**DATA SEGMENT**
▬▬▬▬▬▬

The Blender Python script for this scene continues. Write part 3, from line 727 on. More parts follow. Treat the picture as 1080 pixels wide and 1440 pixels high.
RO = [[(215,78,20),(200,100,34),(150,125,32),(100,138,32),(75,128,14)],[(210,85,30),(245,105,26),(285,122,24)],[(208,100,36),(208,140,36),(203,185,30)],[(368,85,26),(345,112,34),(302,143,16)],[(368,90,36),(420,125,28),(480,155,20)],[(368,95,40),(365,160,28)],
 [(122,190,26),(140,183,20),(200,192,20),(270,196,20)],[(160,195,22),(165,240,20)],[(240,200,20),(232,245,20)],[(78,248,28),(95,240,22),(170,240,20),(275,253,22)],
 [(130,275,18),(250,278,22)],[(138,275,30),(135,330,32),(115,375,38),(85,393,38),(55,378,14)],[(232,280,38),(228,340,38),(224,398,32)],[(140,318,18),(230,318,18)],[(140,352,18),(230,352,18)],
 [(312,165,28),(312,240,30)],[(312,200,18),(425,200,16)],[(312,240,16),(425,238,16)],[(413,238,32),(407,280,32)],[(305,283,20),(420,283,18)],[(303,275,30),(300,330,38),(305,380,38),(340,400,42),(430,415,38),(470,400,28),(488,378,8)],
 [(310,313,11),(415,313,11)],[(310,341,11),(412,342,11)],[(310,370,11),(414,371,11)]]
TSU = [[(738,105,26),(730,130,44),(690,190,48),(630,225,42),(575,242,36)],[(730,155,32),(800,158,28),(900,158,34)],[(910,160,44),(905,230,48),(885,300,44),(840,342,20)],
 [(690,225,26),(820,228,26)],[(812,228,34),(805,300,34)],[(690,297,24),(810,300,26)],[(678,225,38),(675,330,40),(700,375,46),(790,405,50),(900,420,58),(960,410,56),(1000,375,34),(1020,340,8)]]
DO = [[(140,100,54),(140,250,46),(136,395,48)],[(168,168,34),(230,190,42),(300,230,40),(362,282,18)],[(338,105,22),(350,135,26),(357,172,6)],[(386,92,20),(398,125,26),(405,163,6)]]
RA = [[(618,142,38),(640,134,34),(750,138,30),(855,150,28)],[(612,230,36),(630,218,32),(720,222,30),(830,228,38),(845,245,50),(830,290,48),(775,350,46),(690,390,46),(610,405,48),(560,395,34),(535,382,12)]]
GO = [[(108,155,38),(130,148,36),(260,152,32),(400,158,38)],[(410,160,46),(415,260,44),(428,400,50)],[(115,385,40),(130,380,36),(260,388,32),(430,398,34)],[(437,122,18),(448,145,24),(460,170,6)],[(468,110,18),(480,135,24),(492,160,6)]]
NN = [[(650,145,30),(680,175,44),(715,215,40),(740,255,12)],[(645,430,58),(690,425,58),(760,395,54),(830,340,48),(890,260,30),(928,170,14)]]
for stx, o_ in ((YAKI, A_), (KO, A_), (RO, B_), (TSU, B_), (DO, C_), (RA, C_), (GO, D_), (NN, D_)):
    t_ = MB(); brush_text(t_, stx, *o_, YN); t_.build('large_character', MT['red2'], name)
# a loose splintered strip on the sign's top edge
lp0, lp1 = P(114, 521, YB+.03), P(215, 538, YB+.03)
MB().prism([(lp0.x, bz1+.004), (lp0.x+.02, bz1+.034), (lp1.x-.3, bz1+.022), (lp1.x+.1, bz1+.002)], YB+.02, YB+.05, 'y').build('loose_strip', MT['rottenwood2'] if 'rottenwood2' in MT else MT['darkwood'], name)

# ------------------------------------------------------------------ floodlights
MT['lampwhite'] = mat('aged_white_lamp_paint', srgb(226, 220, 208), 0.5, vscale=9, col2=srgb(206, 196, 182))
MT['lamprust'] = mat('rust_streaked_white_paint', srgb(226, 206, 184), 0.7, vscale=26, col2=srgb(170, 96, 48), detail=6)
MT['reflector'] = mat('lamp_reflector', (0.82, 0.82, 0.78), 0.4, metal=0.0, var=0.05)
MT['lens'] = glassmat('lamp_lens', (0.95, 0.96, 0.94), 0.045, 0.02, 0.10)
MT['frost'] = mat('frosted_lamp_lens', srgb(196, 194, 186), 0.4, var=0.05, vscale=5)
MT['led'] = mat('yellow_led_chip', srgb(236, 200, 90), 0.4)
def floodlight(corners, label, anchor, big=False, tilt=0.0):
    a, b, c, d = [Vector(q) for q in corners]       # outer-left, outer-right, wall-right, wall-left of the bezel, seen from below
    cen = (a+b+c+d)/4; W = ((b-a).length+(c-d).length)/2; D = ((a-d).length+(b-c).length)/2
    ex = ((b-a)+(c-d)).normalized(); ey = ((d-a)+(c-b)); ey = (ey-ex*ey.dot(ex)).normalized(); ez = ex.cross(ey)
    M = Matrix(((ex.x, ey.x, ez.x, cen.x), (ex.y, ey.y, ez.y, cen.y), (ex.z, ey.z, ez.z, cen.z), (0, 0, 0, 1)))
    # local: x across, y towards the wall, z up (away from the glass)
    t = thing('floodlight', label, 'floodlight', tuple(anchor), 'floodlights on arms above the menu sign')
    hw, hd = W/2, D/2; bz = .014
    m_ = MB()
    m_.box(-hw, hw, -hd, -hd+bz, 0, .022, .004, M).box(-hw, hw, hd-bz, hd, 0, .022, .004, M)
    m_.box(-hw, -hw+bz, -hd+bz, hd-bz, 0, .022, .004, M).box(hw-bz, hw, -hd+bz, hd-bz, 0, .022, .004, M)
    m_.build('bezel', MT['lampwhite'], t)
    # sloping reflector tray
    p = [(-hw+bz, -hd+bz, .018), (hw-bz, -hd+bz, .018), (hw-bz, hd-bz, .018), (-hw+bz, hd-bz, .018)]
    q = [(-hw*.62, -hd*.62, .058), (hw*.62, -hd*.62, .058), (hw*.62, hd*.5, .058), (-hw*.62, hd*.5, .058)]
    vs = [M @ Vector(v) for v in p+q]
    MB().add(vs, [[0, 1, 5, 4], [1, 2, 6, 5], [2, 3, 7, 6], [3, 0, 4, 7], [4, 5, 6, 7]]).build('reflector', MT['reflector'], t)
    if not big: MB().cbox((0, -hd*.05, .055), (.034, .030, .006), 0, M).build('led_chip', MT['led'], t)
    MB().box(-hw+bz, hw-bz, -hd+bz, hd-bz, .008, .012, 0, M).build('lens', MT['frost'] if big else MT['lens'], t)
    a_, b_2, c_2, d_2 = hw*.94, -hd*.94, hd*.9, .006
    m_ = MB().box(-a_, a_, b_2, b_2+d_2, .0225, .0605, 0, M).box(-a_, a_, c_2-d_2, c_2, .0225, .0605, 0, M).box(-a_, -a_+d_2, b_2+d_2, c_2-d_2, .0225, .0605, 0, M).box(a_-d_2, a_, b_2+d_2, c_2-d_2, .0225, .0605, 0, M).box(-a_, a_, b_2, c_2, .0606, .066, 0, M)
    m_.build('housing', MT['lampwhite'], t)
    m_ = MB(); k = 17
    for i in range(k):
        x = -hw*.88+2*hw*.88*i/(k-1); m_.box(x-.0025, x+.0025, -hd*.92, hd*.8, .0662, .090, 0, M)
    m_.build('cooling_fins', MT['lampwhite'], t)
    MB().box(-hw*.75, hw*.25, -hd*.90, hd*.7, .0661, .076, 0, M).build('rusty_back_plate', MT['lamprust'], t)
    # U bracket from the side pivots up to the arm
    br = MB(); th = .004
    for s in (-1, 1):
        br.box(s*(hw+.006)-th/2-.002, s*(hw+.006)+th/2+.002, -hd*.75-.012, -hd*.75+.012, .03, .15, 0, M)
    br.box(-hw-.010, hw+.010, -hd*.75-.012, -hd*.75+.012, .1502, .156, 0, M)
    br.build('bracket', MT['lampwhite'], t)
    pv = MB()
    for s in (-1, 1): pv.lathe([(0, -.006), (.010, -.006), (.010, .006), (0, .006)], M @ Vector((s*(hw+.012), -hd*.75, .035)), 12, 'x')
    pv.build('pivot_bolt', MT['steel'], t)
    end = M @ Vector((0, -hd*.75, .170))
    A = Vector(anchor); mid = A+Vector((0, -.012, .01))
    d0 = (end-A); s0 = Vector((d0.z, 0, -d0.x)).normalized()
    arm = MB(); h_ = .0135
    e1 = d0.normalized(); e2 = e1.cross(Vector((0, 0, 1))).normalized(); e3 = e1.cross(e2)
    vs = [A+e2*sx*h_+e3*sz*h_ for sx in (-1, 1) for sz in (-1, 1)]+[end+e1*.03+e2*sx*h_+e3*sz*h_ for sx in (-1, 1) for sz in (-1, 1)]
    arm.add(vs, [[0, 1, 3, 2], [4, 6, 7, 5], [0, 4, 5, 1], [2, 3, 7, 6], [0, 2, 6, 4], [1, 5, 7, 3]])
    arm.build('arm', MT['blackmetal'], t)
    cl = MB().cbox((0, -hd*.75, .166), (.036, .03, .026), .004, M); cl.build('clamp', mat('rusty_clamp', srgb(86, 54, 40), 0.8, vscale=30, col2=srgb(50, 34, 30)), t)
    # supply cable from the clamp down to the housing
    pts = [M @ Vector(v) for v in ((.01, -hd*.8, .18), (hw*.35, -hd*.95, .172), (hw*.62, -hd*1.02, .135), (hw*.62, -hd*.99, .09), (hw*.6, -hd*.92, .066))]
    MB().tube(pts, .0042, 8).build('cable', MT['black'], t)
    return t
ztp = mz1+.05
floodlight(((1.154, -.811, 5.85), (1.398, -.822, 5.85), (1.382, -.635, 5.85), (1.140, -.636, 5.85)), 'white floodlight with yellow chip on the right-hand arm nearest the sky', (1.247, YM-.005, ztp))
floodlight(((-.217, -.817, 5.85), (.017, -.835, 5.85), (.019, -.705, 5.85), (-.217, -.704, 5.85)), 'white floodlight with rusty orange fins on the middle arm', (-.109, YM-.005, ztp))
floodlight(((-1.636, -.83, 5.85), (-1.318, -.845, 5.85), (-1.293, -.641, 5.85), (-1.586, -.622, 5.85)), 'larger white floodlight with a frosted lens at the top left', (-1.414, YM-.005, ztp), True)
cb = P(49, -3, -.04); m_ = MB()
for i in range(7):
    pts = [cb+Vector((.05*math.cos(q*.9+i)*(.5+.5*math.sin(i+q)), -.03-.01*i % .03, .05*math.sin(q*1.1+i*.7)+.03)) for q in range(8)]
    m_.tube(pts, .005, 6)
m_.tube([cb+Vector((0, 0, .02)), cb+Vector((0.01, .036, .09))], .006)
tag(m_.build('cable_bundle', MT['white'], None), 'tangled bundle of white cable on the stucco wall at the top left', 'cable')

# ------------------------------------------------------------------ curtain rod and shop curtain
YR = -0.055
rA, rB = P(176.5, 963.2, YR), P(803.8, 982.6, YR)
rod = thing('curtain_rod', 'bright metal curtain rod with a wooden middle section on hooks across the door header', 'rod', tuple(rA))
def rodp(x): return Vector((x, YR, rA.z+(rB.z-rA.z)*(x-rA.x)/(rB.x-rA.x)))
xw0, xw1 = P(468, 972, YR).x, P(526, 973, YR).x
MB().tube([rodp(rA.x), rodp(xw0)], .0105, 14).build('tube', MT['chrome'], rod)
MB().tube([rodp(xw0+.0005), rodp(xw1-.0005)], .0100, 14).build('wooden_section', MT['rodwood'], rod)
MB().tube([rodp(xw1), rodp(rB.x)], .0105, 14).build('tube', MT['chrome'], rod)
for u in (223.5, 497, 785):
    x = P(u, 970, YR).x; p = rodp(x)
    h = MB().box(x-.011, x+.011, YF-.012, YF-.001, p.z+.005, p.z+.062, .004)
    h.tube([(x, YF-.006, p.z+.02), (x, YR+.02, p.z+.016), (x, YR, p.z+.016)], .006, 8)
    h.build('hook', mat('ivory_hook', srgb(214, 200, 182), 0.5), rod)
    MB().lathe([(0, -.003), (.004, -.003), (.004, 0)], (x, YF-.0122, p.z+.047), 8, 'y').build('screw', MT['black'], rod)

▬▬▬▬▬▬

**PROBLEM REQUIREMENTS**
Return nothing except the number of lines that include the string "from".

**CORRECT OUTPUT**
5